IL COLORE VIOLA
ALICE WALKER
SUR
Traduzione di Andreina Lombardi Bom
Pagine 346 £18
In libreria dal 3 ottobre 2019
SINOSSI
Al suo primo apparire, nel 1982, Il colore viola conquistò il pubblico e la critica americani per il candore con cui affrontava temi universali come il razzismo, la violenza di genere, la sessualità femminile, vincendo l’anno successivo il Premio Pulitzer e il National Book Award e ispirando uno dei film più amati di Steven Spielberg. Riletto oggi, questo originalissimo romanzo epistolare sorprende ancora per la freschezza linguistica e l’invenzione narrativa, per i suoi personaggi eccentrici e imperfetti, e per la disinvoltura con cui – sfidando le convenzioni letterarie – riesce a immergere una semplice saga familiare nei contorni drammatici della Storia e in quelli magici del mito.
RECENSIONE
Nel lontano 1982 Alice Walker raccontò al mondo, e spiegò all'uomo bianco, in che modo una donna nera cresciuta nel Sud degli Stati Uniti, tra gli orrori della segregazione razziale e gli abusi del patrigno prima e del marito poi, possa tornare alla vita e realizzare se stessa. Lo spiegò con un romanzo, intitolato Il colore viola, che all'epoca destò scandalo per il linguaggio, i temi e il modo in cui ha sbattuto in faccia ai lettori una quotidianità fatta di maltrattamenti e violenze che accomunavano milioni di donne nel mondo.
IL 3 ottobre, il romanzo, vincitore nel 1983 del Premio pulitzer per la narrativa e del NationalBook Award, la Walker fu la prima scrittrice afroamericana a entrambi i riconoscimenti, viene ripubblicato in Italia dall'editore SUR con la nuova traduzione di Andreina Lombardi Bom.
Il colore viola segue la vicenda di Celie, una ragazza afroamericana rimasta incinta per due volte in seguito agli stpri del patrigno, dall'adolescenza fino all'età adulta. E' narrato in prima persona attraverso le lettere che la protagonista scrive a Dio e il carteggio con la sorella Nettie, tra i pochi ai quali Celie può confidare ciò che subisce e a cui può raccontare la sua vita, in particolare la scoperta e la difficile accettazione della propria omosessualità.

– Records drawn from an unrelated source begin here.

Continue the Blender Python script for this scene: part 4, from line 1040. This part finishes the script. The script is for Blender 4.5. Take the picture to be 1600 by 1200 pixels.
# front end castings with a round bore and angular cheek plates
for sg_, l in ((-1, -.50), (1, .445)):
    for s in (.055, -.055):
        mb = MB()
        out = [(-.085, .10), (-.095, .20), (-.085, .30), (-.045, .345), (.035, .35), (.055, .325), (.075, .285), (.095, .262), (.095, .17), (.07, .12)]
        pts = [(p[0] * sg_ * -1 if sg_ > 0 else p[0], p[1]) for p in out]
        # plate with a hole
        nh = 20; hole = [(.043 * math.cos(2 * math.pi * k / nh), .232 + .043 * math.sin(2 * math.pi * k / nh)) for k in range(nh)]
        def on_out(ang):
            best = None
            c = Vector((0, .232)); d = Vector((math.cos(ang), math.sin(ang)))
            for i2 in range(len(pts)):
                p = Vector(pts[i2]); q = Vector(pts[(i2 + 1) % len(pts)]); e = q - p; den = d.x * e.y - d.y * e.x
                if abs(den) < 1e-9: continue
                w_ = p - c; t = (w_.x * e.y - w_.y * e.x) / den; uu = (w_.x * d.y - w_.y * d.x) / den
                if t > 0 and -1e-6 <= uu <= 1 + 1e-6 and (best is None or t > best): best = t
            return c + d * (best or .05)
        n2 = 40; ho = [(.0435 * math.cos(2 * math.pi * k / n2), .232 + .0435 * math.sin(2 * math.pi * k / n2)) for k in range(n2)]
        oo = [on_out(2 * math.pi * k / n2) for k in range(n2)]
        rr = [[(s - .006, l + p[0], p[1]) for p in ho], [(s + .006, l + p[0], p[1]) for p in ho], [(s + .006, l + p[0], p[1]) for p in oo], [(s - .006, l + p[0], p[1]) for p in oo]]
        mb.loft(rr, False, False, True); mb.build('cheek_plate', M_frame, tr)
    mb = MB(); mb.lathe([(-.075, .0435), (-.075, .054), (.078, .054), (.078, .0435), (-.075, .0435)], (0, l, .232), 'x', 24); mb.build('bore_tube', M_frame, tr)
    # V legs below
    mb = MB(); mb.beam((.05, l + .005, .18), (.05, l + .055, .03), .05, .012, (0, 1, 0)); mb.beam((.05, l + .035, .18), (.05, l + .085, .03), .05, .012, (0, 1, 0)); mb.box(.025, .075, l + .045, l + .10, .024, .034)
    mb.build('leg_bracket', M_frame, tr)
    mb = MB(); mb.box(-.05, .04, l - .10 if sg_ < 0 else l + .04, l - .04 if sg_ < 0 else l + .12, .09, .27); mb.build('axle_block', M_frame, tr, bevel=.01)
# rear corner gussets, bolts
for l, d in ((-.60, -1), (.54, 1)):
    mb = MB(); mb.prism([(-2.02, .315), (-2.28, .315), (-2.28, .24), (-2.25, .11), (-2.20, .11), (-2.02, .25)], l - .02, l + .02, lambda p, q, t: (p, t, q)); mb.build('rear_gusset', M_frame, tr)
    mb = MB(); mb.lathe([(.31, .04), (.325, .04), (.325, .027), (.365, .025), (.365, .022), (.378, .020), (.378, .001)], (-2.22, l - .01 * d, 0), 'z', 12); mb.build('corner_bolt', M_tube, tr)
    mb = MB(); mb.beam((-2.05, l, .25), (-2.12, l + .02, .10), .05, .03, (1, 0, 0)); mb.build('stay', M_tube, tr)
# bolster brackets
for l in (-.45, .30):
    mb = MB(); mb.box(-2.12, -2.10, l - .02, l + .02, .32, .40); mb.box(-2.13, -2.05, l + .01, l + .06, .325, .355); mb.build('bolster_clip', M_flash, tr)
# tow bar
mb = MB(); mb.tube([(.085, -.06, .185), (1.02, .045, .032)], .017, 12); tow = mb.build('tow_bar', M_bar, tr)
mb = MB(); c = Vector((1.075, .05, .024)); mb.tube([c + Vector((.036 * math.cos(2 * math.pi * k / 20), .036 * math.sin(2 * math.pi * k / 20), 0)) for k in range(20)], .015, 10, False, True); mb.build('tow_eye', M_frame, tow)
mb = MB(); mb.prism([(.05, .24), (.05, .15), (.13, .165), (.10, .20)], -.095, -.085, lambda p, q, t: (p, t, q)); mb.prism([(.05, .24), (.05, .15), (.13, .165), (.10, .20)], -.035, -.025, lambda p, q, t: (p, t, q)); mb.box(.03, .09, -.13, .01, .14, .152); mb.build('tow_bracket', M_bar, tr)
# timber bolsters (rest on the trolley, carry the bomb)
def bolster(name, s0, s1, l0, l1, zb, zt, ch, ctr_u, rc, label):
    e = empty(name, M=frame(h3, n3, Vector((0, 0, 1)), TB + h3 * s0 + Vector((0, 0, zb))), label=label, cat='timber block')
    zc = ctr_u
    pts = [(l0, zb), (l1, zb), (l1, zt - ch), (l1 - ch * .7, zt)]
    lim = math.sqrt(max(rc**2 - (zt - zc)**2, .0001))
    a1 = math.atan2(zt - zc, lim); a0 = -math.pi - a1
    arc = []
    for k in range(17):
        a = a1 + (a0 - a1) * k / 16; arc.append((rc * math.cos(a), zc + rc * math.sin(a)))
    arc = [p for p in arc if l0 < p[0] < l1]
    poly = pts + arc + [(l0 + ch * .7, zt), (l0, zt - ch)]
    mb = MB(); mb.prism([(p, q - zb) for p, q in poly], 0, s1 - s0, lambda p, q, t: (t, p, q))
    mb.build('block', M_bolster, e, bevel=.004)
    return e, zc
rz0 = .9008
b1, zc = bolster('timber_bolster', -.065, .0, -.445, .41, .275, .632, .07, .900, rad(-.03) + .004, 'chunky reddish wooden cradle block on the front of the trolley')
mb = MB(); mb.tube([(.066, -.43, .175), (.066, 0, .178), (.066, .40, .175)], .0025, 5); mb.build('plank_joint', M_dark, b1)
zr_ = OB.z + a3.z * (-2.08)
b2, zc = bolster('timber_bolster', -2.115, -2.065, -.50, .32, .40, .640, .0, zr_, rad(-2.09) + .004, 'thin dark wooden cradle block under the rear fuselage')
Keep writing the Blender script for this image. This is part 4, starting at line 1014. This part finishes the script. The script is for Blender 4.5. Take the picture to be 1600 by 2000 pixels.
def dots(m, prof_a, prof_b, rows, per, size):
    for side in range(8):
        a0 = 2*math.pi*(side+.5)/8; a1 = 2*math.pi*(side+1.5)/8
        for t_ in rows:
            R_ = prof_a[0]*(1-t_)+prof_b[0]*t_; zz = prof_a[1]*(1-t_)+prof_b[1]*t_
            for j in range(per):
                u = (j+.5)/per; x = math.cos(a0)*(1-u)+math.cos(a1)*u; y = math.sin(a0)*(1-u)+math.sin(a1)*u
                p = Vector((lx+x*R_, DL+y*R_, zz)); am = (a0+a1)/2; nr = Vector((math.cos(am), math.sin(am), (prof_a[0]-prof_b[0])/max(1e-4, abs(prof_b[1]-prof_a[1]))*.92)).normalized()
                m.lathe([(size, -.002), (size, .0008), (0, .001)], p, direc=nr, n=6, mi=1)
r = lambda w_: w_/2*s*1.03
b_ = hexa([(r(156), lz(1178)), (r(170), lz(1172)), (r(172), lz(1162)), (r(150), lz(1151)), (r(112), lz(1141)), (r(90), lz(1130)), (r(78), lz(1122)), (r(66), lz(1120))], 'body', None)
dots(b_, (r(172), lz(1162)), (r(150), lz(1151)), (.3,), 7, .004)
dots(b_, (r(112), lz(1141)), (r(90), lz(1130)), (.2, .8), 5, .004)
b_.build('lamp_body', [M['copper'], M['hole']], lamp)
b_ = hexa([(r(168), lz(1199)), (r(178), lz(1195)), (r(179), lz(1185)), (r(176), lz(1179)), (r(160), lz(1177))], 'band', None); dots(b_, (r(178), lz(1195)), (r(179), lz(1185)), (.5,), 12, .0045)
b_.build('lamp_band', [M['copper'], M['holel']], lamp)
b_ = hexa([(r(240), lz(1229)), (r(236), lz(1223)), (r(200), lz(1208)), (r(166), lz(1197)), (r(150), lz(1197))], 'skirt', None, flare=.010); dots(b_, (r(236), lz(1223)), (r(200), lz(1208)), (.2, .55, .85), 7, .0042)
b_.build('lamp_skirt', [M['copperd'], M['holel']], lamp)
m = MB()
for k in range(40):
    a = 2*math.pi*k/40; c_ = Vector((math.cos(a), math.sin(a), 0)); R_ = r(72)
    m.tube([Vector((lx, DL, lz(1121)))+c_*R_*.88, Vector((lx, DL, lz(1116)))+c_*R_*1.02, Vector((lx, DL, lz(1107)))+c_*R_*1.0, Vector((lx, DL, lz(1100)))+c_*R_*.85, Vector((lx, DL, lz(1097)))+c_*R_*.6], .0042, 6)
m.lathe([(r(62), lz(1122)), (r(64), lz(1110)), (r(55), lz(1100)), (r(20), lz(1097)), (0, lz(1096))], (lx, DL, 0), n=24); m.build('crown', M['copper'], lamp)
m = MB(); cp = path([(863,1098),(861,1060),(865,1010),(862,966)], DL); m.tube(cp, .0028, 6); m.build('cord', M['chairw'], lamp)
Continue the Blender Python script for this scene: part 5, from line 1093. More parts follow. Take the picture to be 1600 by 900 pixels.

L'autrice chiede un favore allo spettatore, quello di identificarsi di essere solidale, di non uscire dalla casa in cui è stato invitato ad entrare, di non guardare fuori da quel mondo chiuso, spazio che contiene dinamiche diverse <<una in cui si nascondono le pulsioni emotive di donne sole, che la vita ha isolato, per caso e per errore, dai suoi giochi>>. E c'è molto di Celie, dentro quelle stanze, quei silenzi, quei corridoi, quegli sguardi, quello scorrere di condizioni sociali marginali sia perchè l'aborto non è legale. Come in uno specchio si riflette l'esperienza di giovani donne bruscamente trasformate dagli abusi degli uomini.
Nel magma di esistenze difficili in cui la vita è tutta da sfidare per il raggiungimento dell'uguaglianza. Quando ci si riferisce al <<raggiungimento dell'uguaglianza>>, mi viene spontaneo chiedere: quale uguaglianza? Non c'è nessun modello virtuoso nella società americana che valga la pena seguire. Sarebbe già una conquista sentirsi al sicuro in un luogo pubblico. Invece, abbiamo uomini armati in giro per le strade pronti a fare stragi. Mentre per i neri la povertà aumenta, ricche famiglie bianche pagano il college ai loro figli viziati.
Lungo la traiettoria di questa <<strada>>, piena di ombre, pietas e rigore, il libro mette al centro non solo la questione della schiavitù, ma anche il corpo della donna: corpo gravido, corpo esibito, offerto e punito, oppure il corpo negato e occultato.